Less than a week after signing an executive order that attempts to regulate the booming AI industry, President Trump has signed a National Security Presidential Memorandum that aims to put cutting edge AI tools into the hands of the US military. According to the memo signed on Friday, the Trump administration is establishing another framework that would “accelerate AI adoption” across a network of federal defense agencies and “adapt the best commercial and open-source technologies for mission use.”

“The men and women who defend our nation deserve the best, most secure and most reliable AI in the world, and our citizens deserve to know it is handled responsibly with the care and seriousness they expect,” Michael Kratsios, director of the White House Office of Science and Technology Policy, said on X.

More specifically, the memo said that the US government would do “rapid onboarding of the most advanced AI models from multiple vendors.” Along with the faster adoption, the Secretary of Defense Pete Hegseth will have to issue an updated directive on autonomous weapon systems.

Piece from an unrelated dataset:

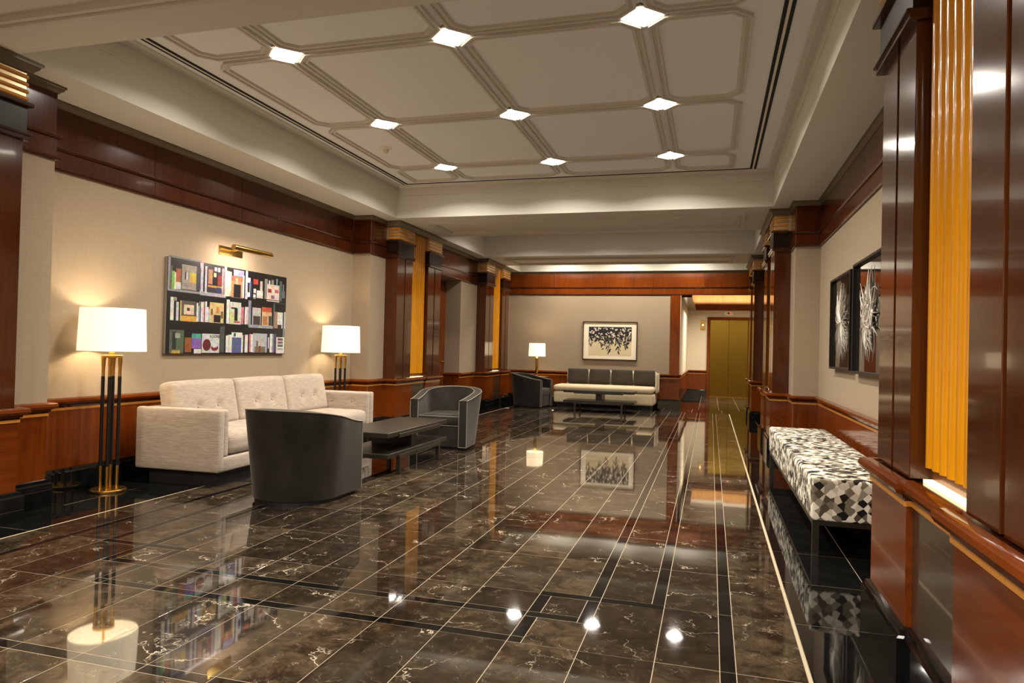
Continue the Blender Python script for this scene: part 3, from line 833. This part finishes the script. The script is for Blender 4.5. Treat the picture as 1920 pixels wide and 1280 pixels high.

Lastly, the memo introduces a new restriction to AI models used by the government, where “no entity, commercial or otherwise, can disable, degrade or modify an AI system that American warfighters depend on without prior approval.”

There is one limitation on the memo, though, which detailed that the US’ network of defense agencies can’t create or release an AI model that’s designed to “censor free speech, embed ideological bias or conduct unlawful surveillance against the American people.” However, the administration is still interested in influencing “frontier models” as Trump’s executive order from earlier this week would grant the US government a 30-day window to review them before a public release.